Half-day conference
November 15th 2008
2.00-6.30pm
London School of Economics
With Peter Oborne, Inayat Bunglawala, Nick Davies and others
Hosted by Media Workers Against the War (www.mwaw.net)
We are living in dramatic times. The first black president of the United States has raised expectations of genuine change.
Yet the “war on terror”, now in its eighth year, continues to be waged in the name of the same free-market ideas that lie behind the current economic crisis.
In Iraq, bloodshed, fear and a shocking standard of living remain the norm for most civilians, but too often the situation is spun as a “good news story” for Western audiences.
In Afghanistan the commander of British troops, Brigadier Mark Carleton-Smith, has said: “We’re not going to win this war”. In the last 6 months Carleton-Smith has lost 32 soldiers and had 170 more injured.
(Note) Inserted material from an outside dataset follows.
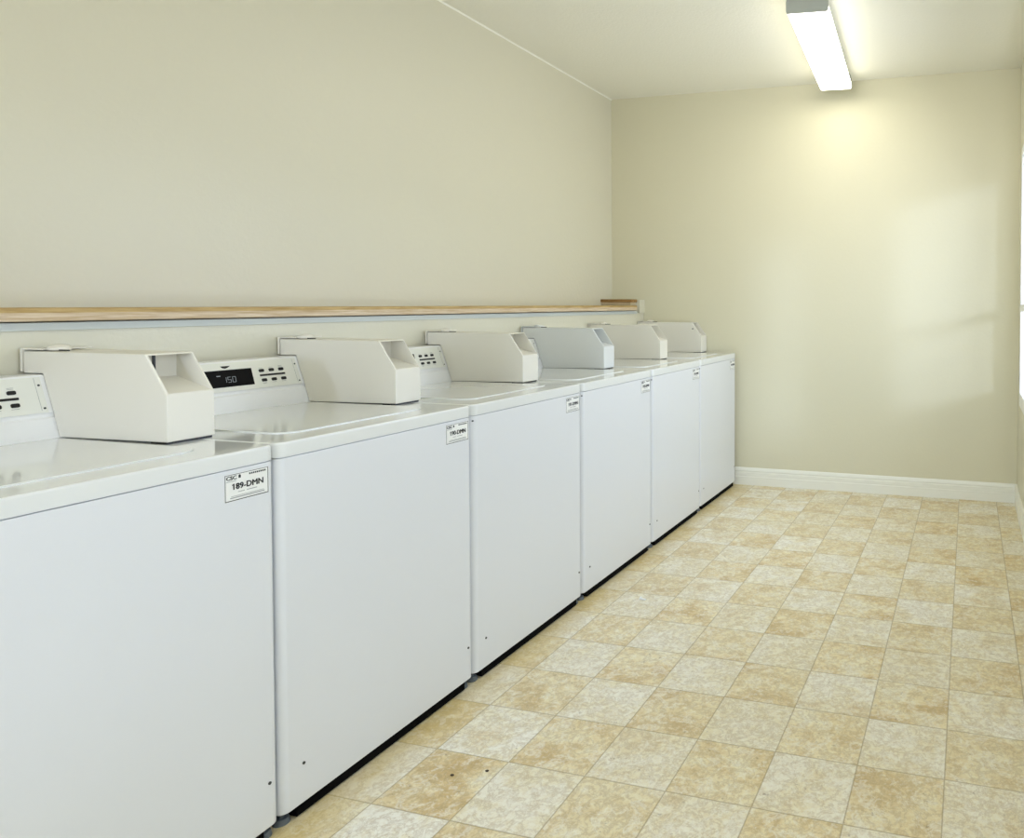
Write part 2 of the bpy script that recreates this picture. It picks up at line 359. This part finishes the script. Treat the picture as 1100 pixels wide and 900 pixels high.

The US and European governments are seeking to create a “coalition of the willing” that would bypass the United Nations and impose sanctions on Iran – while a military attack remains on the agenda.
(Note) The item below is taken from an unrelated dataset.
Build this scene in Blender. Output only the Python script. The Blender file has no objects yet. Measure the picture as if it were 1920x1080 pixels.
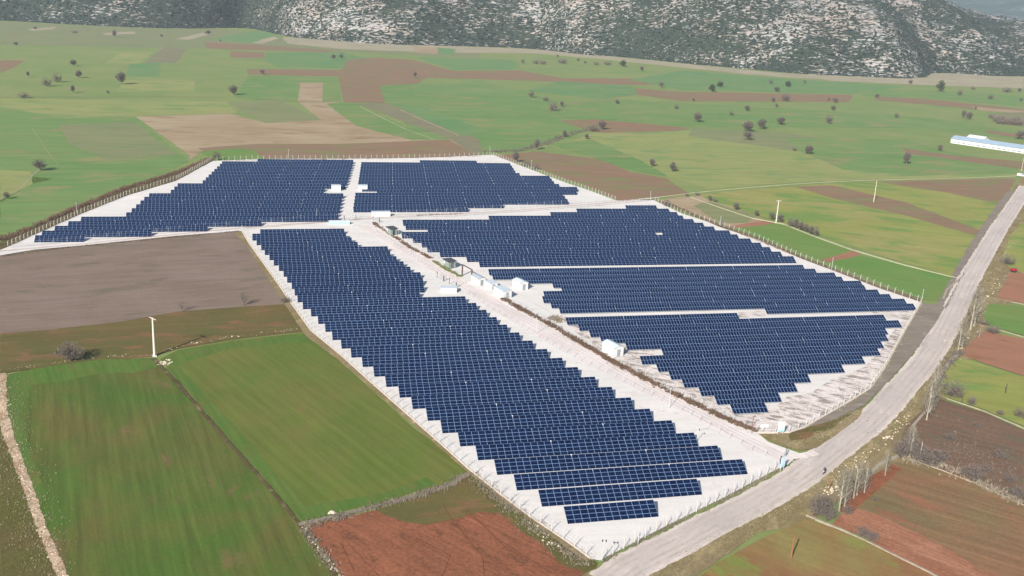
import bpy, bmesh, math, random
from mathutils import Vector, noise
from mathutils.geometry import tessellate_polygon
import numpy as np
R = math.radians
S = bpy.context.scene
COL = S.collection

# ------------------------------------------------------------------ camera, world, sun
F_PX, PITCH, ROLL, CAM_H = 1900.0, 0.2892274, 0.0508969, 105.84
_fw = Vector((0, math.cos(PITCH), -math.sin(PITCH)))
_r0 = Vector((1, 0, 0)); _u0 = _r0.cross(_fw)
_rt = _r0*math.cos(ROLL) + _u0*math.sin(ROLL)
_up = -_r0*math.sin(ROLL) + _u0*math.cos(ROLL)
cam_d = bpy.data.cameras.new("camera"); cam = bpy.data.objects.new("camera", cam_d); COL.objects.link(cam)
cam_d.sensor_width = 36; cam_d.lens = 36*F_PX/1920; cam_d.clip_end = 20000; cam_d.clip_start = 1
from mathutils import Matrix
m3 = Matrix((_rt, _up, -_fw)).transposed()
cam.matrix_world = Matrix.Translation((0, 0, CAM_H)) @ m3.to_4x4()
S.camera = cam

SUN_AZ, SUN_EL = 65.0, 29.5        # direction the shadows fall (from +X, counter-clockwise), sun height
w = bpy.data.worlds.new("World"); S.world = w; w.use_nodes = True
nt = w.node_tree; sky = nt.nodes.new("ShaderNodeTexSky"); sky.sky_type = 'NISHITA'; sky.sun_disc = False
sky.sun_elevation = R(SUN_EL)
src_az = SUN_AZ+180
sky.sun_rotation = R(90-src_az)
sky.air_density = 1.0; sky.dust_density = 1.0
nt.links.new(sky.outputs[0], nt.nodes["Background"].inputs[0]); nt.nodes["Background"].inputs[1].default_value = 0.075
sun_d = bpy.data.lights.new("sun", 'SUN'); sun_d.energy = 5.0; sun_d.angle = R(0.5); sun_d.color = (1, 0.94, 0.85)
sun = bpy.data.objects.new("sun", sun_d); COL.objects.link(sun)
sd = Vector((math.cos(R(SUN_AZ))*math.cos(R(SUN_EL)), math.sin(R(SUN_AZ))*math.cos(R(SUN_EL)), -math.sin(R(SUN_EL))))
sun.rotation_euler = sd.to_track_quat('-Z', 'Y').to_euler(); sun.location = (0, 0, 400)
S.view_settings.view_transform = 'Standard'; S.view_settings.look = 'None'
S.view_settings.exposure = 0.96; S.view_settings.gamma = 1
S.cycles.max_bounces = 4; S.cycles.diffuse_bounces = 2; S.cycles.glossy_bounces = 2
S.cycles.transparent_max_bounces = 4; S.cycles.volume_bounces = 0

# ------------------------------------------------------------------ helpers
def W(x, y, z=0.0):
    d = _fw + _rt*((x-960)/F_PX) - _up*((y-540)/F_PX)
    t = (CAM_H-z)/(-d.z)
    return Vector((t*d.x, t*d.y, z))
def mpp(p):                         # metres one photo pixel spans at p
    return (p-Vector((0, 0, CAM_H))).dot(_fw)/F_PX
def tag(o, label=None, cat=None, group=None, kind=None):
    if label: o['label'] = label
    if cat: o['category'] = cat
    if group: o['group'] = group
    if kind: o['kind'] = kind
    return o
def link(name, me, parent=None, loc=(0, 0, 0)):
    o = bpy.data.objects.new(name, me); COL.objects.link(o); o.location = loc
    if parent: o.parent = parent
    return o
def empty(name, loc, rz=0):
    o = bpy.data.objects.new(name, None); COL.objects.link(o); o.location = loc; o.rotation_euler = (0, 0, rz)
    o.empty_display_size = 0.5
    return o
class MB:
    def __init__(s): s.v = []; s.f = []; s.m = []
    def face(s, pts, mi=0):
        n = len(s.v); s.v += [tuple(p) for p in pts]; s.f.append(tuple(range(n, n+len(pts)))); s.m.append(mi)
    def box(s, c, d, rz=0, mi=0, tilt=None):
        n = len(s.v); ca, sa = math.cos(rz), math.sin(rz)
        for sx, sy, sz in ((-1,-1,-1),(1,-1,-1),(1,1,-1),(-1,1,-1),(-1,-1,1),(1,-1,1),(1,1,1),(-1,1,1)):
            x, y, z = sx*d[0]/2, sy*d[1]/2, sz*d[2]/2
            s.v.append((c[0]+x*ca-y*sa, c[1]+x*sa+y*ca, c[2]+z))
        for f in ((0,3,2,1),(4,5,6,7),(0,1,5,4),(1,2,6,5),(2,3,7,6),(3,0,4,7)):
            s.f.append(tuple(n+i for i in f)); s.m.append(mi)
    def bar(s, a, b, r0, r1=None, n=5, mi=0):
        a, b = Vector(a), Vector(b); r1 = r0 if r1 is None else r1
        d = (b-a).normalized(); u = d.orthogonal().normalized(); v = d.cross(u); k = len(s.v)
        for p, r in ((a, r0), (b, r1)):
            for i in range(n):
                t = 2*math.pi*i/n; q = p+u*(r*math.cos(t))+v*(r*math.sin(t)); s.v.append(tuple(q))
        for i in range(n):
            j = (i+1) % n; s.f.append((k+i, k+j, k+n+j, k+n+i)); s.m.append(mi)
        s.f.append(tuple(k+i for i in reversed(range(n)))); s.m.append(mi)
        s.f.append(tuple(k+n+i for i in range(n))); s.m.append(mi)
    def mesh(s, name, mats):
        me = bpy.data.meshes.new(name); me.from_pydata(s.v, [], s.f)
        for m in (mats if isinstance(mats, (list, tuple)) else [mats]): me.materials.append(m)
        if any(s.m): me.polygons.foreach_set('material_index', s.m)
        me.update(); return me
    def build(s, name, mats, parent=None, loc=(0, 0, 0)):
        return link(name, s.mesh(name, mats), parent, loc)

# ------------------------------------------------------------------ materials
def new_mat(name):
    m = bpy.data.materials.new(name); m.use_nodes = True
    b = m.node_tree.nodes["Principled BSDF"]; b.inputs["Roughness"].default_value = 0.95
    b.inputs["Specular IOR Level"].default_value = 0.1
    return m, m.node_tree, b
def N(t, kind, **kw):
    n = t.nodes.new(kind)
    for k, v in kw.items(): setattr(n, k, v)
    return n
def noise_n(t, vec, scale, detail=4, rough=0.55, dist=0):
    n = N(t, "ShaderNodeTexNoise"); n.inputs["Scale"].default_value = scale; n.inputs["Detail"].default_value = detail
    n.inputs["Roughness"].default_value = rough; n.inputs["Distortion"].default_value = dist
    t.links.new(vec, n.inputs["Vector"]); return n.outputs["Fac"]
def ramp(t, fac, a, b):
    n = N(t, "ShaderNodeMapRange"); n.inputs[1].default_value = a; n.inputs[2].default_value = b
    t.links.new(fac, n.inputs[0]); return n.outputs[0]
def math_n(t, op, a, b=None, c=None):
    n = N(t, "ShaderNodeMath", operation=op)
    for i, x in enumerate((a, b, c)):
        if x is None: continue
        if isinstance(x, (int, float)): n.inputs[i].default_value = x
        else: t.links.new(x, n.inputs[i])
    return n.outputs[0]
def mix(t, fac, a, b, blend='MIX'):
    n = N(t, "ShaderNodeMix", data_type='RGBA', blend_type=blend)
    for i, x in ((0, fac), (6, a), (7, b)):
        if isinstance(x, (int, float)): n.inputs[i].default_value = x
        elif isinstance(x, (tuple, list)): n.inputs[i].default_value = (*x, 1)
        else: t.links.new(x, n.inputs[i])
    return n.outputs[2]
def coords(t, ang=0, sc=(1, 1, 1)):
    c = N(t, "ShaderNodeTexCoord"); m = N(t, "ShaderNodeMapping", vector_type='TEXTURE')
    m.inputs["Rotation"].default_value = (0, 0, R(ang)); m.inputs["Scale"].default_value = sc
    t.links.new(c.outputs["Object"], m.inputs["Vector"]); return m.outputs[0]
def srgb(r, g, b, k=1.0):
    f = lambda c: ((c/255+0.055)/1.055)**2.4 if c > 10 else c/255/12.92
    return tuple(f(c)*k for c in (r, g, b))
EXPO = 0.60                          # display linear -> albedo under this light
def A(r, g, b, k=1.0):
    c = srgb(r, g, b, EXPO*k)
    if g > r and g > b+12: c = (c[0]*1.07, c[1]*1.01, c[2]*.88)
    return (min(.8, c[0]*1.03), min(.8, c[1]*1.0), min(.8, c[2]*1.0))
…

Meanwhile a proxy war is currently going on, largely unreported, in Somalia.
The war continues to have a damaging effect on the mainstream British media:
• Journalists struggle to access and convey genuine information from Afghanistan and Iraq owing to strict military control and censorship;
• At home, the war has led to vilification of Islam and scapegoating of Muslims. Journalists who investigate extremism have been targeted by the courts, while the police have used “terror” laws to harass photographers;
• Without critical media we can stumble blindly into new wars, such as that in the Caucasus in August;
• Iran is routinely demonised, while war is already spreading – almost unmentioned – into nuclear-armed Pakistan.
This conference comes at a crucial time – never has the need to keep an open mind and an open media been greater.